The AFL-CIO, leading the national drive, set a goal of having 100,000 volunteers knock on a million doors between mid-October and Election Day, federation President Richard Trumka said. It planned to send 424,000 pieces of direct mail – with at least 67,000 in Florida alone – and 1.4 million cards telling voters which candidates stand with workers. Other top states are Missouri, Nevada, North Carolina, Ohio, Pennsylvania and Wisconsin.
“This is the peak of our political program. Together we will elect Hillary Clinton as the first woman president, and work with her administration to rewrite the economic rules so that working people can get ahead and stay ahead,” Trumka explained.
But the AFL-CIO mailers also hit Trump: In Florida, for example, they note he refused to hire U.S. workers at his Mar-A-Lago resort.
CTW unions both joined the AFL-CIO-led crusade and campaigned on their own. The Service Employees, one of two big CTW unions, particularly targeted Spanish-speaking voters, both in ads and on the ground. Many of its own members are Hispanic-Americans.
But labor campaigners are also urging voters to look beyond Clinton and Trump. “Politics matter, our votes matter,” Philadelphia security officer Karen Bond told SEIU. Her state is both a swing state in the presidential contest and has a close U.S. Senate race which could help tip the upper chamber of Congress back to pro-worker officeholders.
Trump and incumbent GOP Sen. Pat “Toomey don’t care about working people. Trump says wages are ‘too high’ and they both oppose raising the minimum wage. They can’t relate to what I go through every day. Hillary Clinton, and candidates for Senate and other offices like Katie McGinty” – Toomey’s Democratic foe – “are in my corner, fighting for me. That’s why I am showing up to fight for them!” Bond said.
Besides the ads and the ground game, other unions joined the Labor Action Network (LAN), which sorts out potential voters and tailors messages to them, the Road Sprinkler Fitters Local 669 and the United Association of Plumbers and Pipefitters report.
“The LAN is a secure voter file system that tracks the voting habits and histories of AFL-CIO union members,” they explained. “It allows us to do specific targeting to reach the members who we need to reach while excluding those we do not.
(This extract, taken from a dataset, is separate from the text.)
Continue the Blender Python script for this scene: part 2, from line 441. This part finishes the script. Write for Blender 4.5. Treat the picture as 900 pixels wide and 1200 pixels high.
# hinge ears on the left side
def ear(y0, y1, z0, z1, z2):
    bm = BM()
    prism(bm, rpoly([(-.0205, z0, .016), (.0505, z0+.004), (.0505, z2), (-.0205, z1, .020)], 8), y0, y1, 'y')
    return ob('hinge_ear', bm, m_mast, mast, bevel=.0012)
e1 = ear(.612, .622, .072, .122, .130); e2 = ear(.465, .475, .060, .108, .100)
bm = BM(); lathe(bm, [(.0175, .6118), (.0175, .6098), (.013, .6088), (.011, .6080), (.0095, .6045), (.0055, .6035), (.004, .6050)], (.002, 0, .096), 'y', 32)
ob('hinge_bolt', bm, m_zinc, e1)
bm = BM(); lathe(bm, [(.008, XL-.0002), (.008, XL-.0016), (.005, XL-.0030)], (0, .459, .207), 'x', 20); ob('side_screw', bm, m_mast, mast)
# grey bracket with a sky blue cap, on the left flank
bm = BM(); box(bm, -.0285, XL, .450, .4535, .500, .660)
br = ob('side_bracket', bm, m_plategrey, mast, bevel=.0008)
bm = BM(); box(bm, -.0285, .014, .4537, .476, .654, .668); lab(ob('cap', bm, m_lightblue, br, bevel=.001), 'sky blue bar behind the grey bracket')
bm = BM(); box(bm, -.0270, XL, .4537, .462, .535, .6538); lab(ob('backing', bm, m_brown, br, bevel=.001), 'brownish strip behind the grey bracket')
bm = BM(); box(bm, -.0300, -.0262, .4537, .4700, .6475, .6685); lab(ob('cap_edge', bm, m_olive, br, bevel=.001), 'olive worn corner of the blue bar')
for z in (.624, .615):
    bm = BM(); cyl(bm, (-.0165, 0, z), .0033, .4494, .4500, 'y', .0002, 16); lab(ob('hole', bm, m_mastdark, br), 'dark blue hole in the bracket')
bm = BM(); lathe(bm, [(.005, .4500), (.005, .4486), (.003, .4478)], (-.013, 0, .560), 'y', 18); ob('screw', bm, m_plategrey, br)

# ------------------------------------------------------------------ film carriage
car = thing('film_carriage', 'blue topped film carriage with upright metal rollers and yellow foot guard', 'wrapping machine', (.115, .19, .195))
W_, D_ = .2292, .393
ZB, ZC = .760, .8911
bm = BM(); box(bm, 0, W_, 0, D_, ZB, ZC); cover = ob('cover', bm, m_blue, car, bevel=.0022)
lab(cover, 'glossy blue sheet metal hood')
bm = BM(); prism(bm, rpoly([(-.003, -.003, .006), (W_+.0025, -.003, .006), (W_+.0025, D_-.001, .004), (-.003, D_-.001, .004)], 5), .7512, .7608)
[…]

In other words, it helps us work smart and efficiently.
“By using the LAN, we can create contact lists to be used for phone banks, door-to-door canvassing, and mailings. Most importantly, we can target specific groups of voters… We can also contact voters most and least likely vote. By being able to separate different voters into different groups, instead of calling every member, we can target only members who need to be contacted. We can tailor messages that will be most effective for that specific group.”